# REQUIRED WORK
Please repeat all of the listing exactly.
»»
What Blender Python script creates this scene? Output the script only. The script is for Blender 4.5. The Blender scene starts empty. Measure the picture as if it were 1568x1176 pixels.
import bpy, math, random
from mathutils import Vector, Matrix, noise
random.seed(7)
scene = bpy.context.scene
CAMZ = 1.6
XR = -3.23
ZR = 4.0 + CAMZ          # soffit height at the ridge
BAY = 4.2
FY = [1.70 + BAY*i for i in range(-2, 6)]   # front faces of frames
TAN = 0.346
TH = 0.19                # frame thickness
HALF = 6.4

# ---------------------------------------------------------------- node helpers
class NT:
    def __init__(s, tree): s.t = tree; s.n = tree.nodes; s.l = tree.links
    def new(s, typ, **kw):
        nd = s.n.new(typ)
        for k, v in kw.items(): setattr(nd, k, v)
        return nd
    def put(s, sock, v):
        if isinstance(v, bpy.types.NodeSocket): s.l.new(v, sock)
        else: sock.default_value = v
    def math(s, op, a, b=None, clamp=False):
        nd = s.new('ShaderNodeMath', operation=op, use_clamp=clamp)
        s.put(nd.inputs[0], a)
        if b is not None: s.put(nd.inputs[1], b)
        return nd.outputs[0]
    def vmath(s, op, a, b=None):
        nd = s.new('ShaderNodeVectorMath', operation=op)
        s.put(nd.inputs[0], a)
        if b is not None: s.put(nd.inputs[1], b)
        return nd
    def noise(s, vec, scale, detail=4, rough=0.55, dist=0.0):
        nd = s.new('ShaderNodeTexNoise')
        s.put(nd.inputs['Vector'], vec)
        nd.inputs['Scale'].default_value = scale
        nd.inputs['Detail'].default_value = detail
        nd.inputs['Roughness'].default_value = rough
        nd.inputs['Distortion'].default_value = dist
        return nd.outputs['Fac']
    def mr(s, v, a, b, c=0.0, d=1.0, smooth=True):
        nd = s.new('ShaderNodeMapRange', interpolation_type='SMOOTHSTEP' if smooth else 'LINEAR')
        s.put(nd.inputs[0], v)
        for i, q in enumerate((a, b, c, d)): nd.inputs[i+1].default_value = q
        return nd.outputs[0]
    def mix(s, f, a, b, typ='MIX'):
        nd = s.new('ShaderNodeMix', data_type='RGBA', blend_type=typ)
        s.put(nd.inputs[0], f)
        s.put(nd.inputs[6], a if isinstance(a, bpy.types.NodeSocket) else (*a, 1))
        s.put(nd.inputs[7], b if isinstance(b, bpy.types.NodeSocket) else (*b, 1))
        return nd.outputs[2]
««
# SOLUTION FOR THIS TASK
What Blender Python script creates this scene? Output the script only. The script is for Blender 4.5. The Blender scene starts empty. Measure the picture as if it were 1568x1176 pixels.
import bpy, math, random
from mathutils import Vector, Matrix, noise
random.seed(7)
scene = bpy.context.scene
CAMZ = 1.6
XR = -3.23
ZR = 4.0 + CAMZ          # soffit height at the ridge
BAY = 4.2
FY = [1.70 + BAY*i for i in range(-2, 6)]   # front faces of frames
TAN = 0.346
TH = 0.19                # frame thickness
HALF = 6.4

# ---------------------------------------------------------------- node helpers
class NT:
    def __init__(s, tree): s.t = tree; s.n = tree.nodes; s.l = tree.links
    def new(s, typ, **kw):
        nd = s.n.new(typ)
        for k, v in kw.items(): setattr(nd, k, v)
        return nd
    def put(s, sock, v):
        if isinstance(v, bpy.types.NodeSocket): s.l.new(v, sock)
        else: sock.default_value = v
    def math(s, op, a, b=None, clamp=False):
        nd = s.new('ShaderNodeMath', operation=op, use_clamp=clamp)
        s.put(nd.inputs[0], a)
        if b is not None: s.put(nd.inputs[1], b)
        return nd.outputs[0]
    def vmath(s, op, a, b=None):
        nd = s.new('ShaderNodeVectorMath', operation=op)
        s.put(nd.inputs[0], a)
        if b is not None: s.put(nd.inputs[1], b)
        return nd
    def noise(s, vec, scale, detail=4, rough=0.55, dist=0.0):
        nd = s.new('ShaderNodeTexNoise')
        s.put(nd.inputs['Vector'], vec)
        nd.inputs['Scale'].default_value = scale
        nd.inputs['Detail'].default_value = detail
        nd.inputs['Roughness'].default_value = rough
        nd.inputs['Distortion'].default_value = dist
        return nd.outputs['Fac']
    def mr(s, v, a, b, c=0.0, d=1.0, smooth=True):
        nd = s.new('ShaderNodeMapRange', interpolation_type='SMOOTHSTEP' if smooth else 'LINEAR')
        s.put(nd.inputs[0], v)
        for i, q in enumerate((a, b, c, d)): nd.inputs[i+1].default_value = q
        return nd.outputs[0]
    def mix(s, f, a, b, typ='MIX'):
        nd = s.new('ShaderNodeMix', data_type='RGBA', blend_type=typ)
        s.put(nd.inputs[0], f)
        s.put(nd.inputs[6], a if isinstance(a, bpy.types.NodeSocket) else (*a, 1))
        s.put(nd.inputs[7], b if isinstance(b, bpy.types.NodeSocket) else (*b, 1))
        return nd.outputs[2]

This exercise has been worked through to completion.